Sace dà il via al piano Let’s Grow (tradotto: cresciamo) e l’obiettivo è proprio fare in modo che le imprese in Italia progrediscano grazie all’export. Per poterlo fare è previsto che vengano investiti 100 miliardi di euro. Nello specifico, 85 miliardi proverrebbero dalla componente delle esportazioni e 15 miliardi da investimenti in innovazione. Le due cose insieme faranno aumentare il fatturato del Made in Italy del 4%, contribuendo alla crescita del Paese.
A fare questo tipo di valutazione è una realtà leader nel settore. Non a caso “Sace è un gruppo assicurativo-finanziario italiano, direttamente controllato dal Ministero dell’Economia e delle Finanze, specializzato nel sostegno alle imprese e al tessuto economico nazionale attraverso un’ampia gamma di strumenti e soluzioni a supporto della competitività in Italia e nel mondo”, così si legge sul sito della società.
Il piano di Sace per l’export italiano
Lo studio individua 14 Paesi Gate (acronimo di Growing Ambitious Transforming Entrepreneurial) che “hanno un tasso di crescita potenziale dell’export superiore alla media complessiva”. L’Italia ha un ampio margine di diversificazione verso nuovi mercati ad alto potenziale che attualmente rappresentano solo il 13% dell’export tricolore, mentre si registra un rallentamento a causa della Germania dove il nostro Paese esporta soprattutto meccanica, automotive e chimica.
Si vuole puntare ai Paesi Asean, ad esempio, dove si è registrato un incremento del 10,3%. In Vietnam si è visto un aumento del 25%, in Arabia Saudita del 28%, negli Emirati Arabi Uniti del 20%, in Serbia del 16%, in Messico e Brasile dell’8%. Si tratta di “mercati ad alto potenziale dove noi di Sace abbiamo i nostri uffici per fare da apripista alle esportazioni italiane nel mondo – spiega l’a.d. Alessandra Ricci – Sono delle vere e proprie porte d’accesso a nuove aree di opportunità”.

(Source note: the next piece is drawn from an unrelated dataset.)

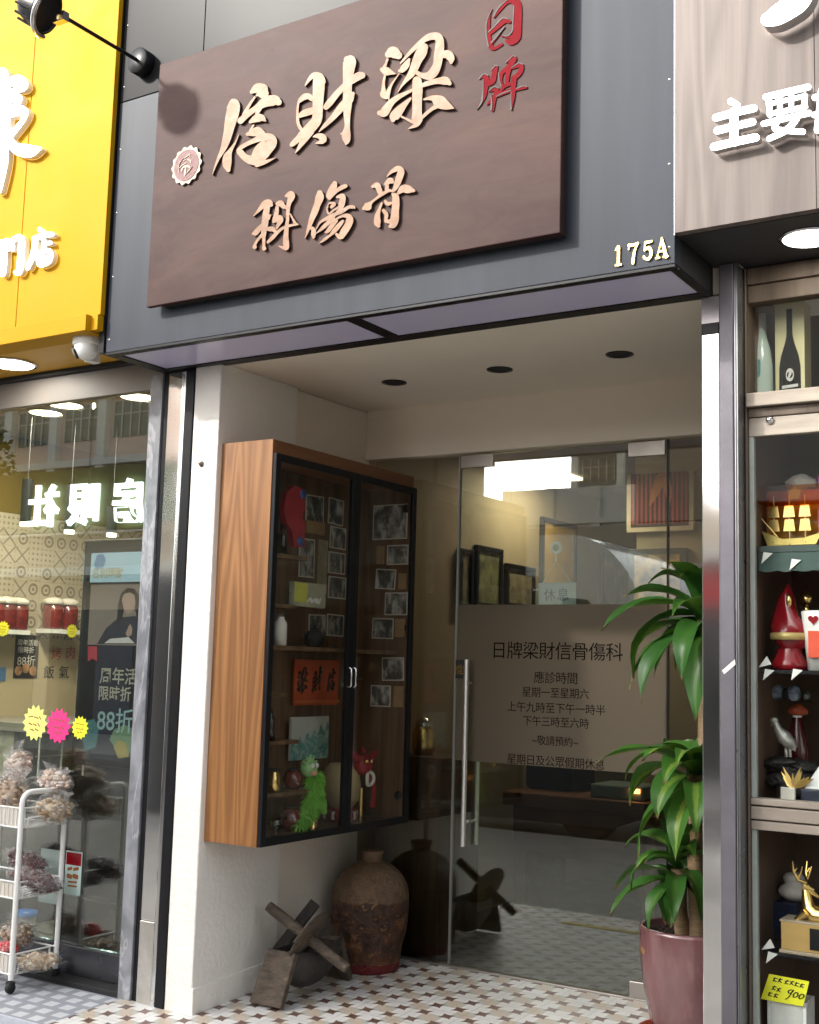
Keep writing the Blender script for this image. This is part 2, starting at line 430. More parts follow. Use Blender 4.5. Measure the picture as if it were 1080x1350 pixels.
def m_walltile():
    t = NT('patterned_wall_tile'); p = t.pos()
    sx = t.n('ShaderNodeSeparateXYZ'); t.put(sx.inputs[0], p)
    u = t.m('DIVIDE', sx.outputs[1], 0.10); v = t.m('DIVIDE', sx.outputs[2], 0.10)
    cx = t.n('ShaderNodeCombineXYZ'); t.put(cx.inputs[0], t.m('FLOOR', u)); t.put(cx.inputs[1], t.m('FLOOR', v))
    wn_ = t.n('ShaderNodeTexWhiteNoise'); t.put(wn_.inputs['Vector'], cx.outputs[0]); rnd = wn_.outputs['Value']
    fu = t.m('SUBTRACT', t.m('FRACT', u), 0.5); fv = t.m('SUBTRACT', t.m('FRACT', v), 0.5)
    r = t.m('SQRT', t.m('ADD', t.m('MULTIPLY', fu, fu), t.m('MULTIPLY', fv, fv)))
    au, av = t.m('ABSOLUTE', fu), t.m('ABSOLUTE', fv)
    ring = t.m('LESS_THAN', t.m('ABSOLUTE', t.m('SUBTRACT', r, 0.30)), 0.07)
    ring = t.m('MAXIMUM', ring, t.m('LESS_THAN', r, 0.10))
    cross = t.m('LESS_THAN', t.m('ABSOLUTE', t.m('SUBTRACT', au, av)), 0.07)
    du = t.m('SUBTRACT', t.m('FRACT', t.m('MULTIPLY', fu, 3.0)), 0.5); dv = t.m('SUBTRACT', t.m('FRACT', t.m('MULTIPLY', fv, 3.0)), 0.5)
    dots = t.m('LESS_THAN', t.m('ADD', t.m('ABSOLUTE', du), t.m('ABSOLUTE', dv)), 0.30)
    a = t.m('LESS_THAN', rnd, 0.36); b = t.m('GREATER_THAN', rnd, 0.68)
    pat = t.m('ADD', t.m('MULTIPLY', a, ring), t.m('MULTIPLY', b, cross))
    mid = t.m('SUBTRACT', 1.0, t.m('ADD', a, b))
    pat = t.m('ADD', pat, t.m('MULTIPLY', mid, dots))
    edge = t.m('GREATER_THAN', t.m('MAXIMUM', au, av), 0.485)
    col = t.mix(t.m('MULTIPLY', pat, 0.9), (0.46,0.41,0.31), (0.17,0.14,0.10))
    col = t.mix(edge, col, (0.36,0.31,0.23))
    return t.bsdf(col, 0.35)
M_walltile = m_walltile()

def m_marble():
    t = NT('grey_marble'); p = t.pos((1,1,0.6))
    n1 = t.noise(t.pos((1.2,1,0.35)), 4, 5, 0.6, 0.4)
    vein = t.m('ABSOLUTE', t.m('SUBTRACT', n1, 0.5))
    base = t.ramp(t.noise(p, 9, 5, 0.6, 0.5), [(0.3,(0.14,0.145,0.16)),(0.7,(0.30,0.305,0.33))])
    col = t.mix(t.m('MULTIPLY', t.m('SUBTRACT', 1.0, t.m('MINIMUM', t.m('DIVIDE', vein, 0.02), 1.0)), 0.5), base, (0.5,0.5,0.52))
    return t.bsdf(col, 0.16)
M_marble = m_marble()

def m_sign():
    t = NT('bronzed_sign_board'); p = t.pos((0.5,1,1.6))
    n1 = t.noise(p, 2.2, 6, 0.62, 0.6); n2 = t.noise(t.pos((0.6,1,1.8)), 5, 6, 0.65, 1.2)
    col = t.ramp(n1, [(0.25,(0.034,0.017,0.017)),(0.5,(0.054,0.028,0.026)),(0.75,(0.080,0.043,0.034))])
    col = t.mix(t.m('MULTIPLY', t.m('SUBTRACT', n2, 0.42), 1.6), col, (0.100,0.068,0.060))
    n3 = t.noise(t.pos((0.25,1,2.2)), 16, 5, 0.75, 0.5); col = t.mix(t.m('MULTIPLY', t.m('MAXIMUM', t.m('SUBTRACT', n3, 0.55), 0.0), 2.2), col, (0.026,0.014,0.013))
    sp = t.noise(t.pos((1,1,1)), 14, 4, 0.7)
    col = t.mix(t.m('MULTIPLY', t.m('GREATER_THAN', sp, 0.67), 0.3), col, (0.08,0.06,0.055))
    return t.bsdf(col, t.m('MULTIPLY_ADD', n2, 0.2, 0.45), 0, t.bump(n2, 0.03, 0.01), 0.12)
M_sign = m_sign()
M_seal = pm('seal_red', (0.13,0.030,0.030), 0.5, 0, 0.35, 60, 0.3, 150)
M_cream = pm('cream_paint', (0.36,0.29,0.20), 0.5, 0, 0.06, 10)
M_soffit = glass('soffit_mirror_glass', (0.3,0.3,0.3), 0, 0)
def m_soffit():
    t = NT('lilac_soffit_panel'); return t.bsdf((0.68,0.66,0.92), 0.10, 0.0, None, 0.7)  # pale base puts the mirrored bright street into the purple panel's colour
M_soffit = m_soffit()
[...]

Uno dei punti cardine di Sace sull’export è l’innovazione, dove ancora le aziende italiane investono soltanto lo 0,8% del Pil, a fronte della media europea dell’1,5%. “Questo differenziale sono esattamente quei 15 miliardi su cui le imprese italiane devono investire, perché gli investimenti in innovazione fanno sì che i propri prodotti e i processi produttivi diventino sempre più competitivi, anche in un contesto che magari geopoliticamente può essere non facile”, conclude Alessandra Ricci.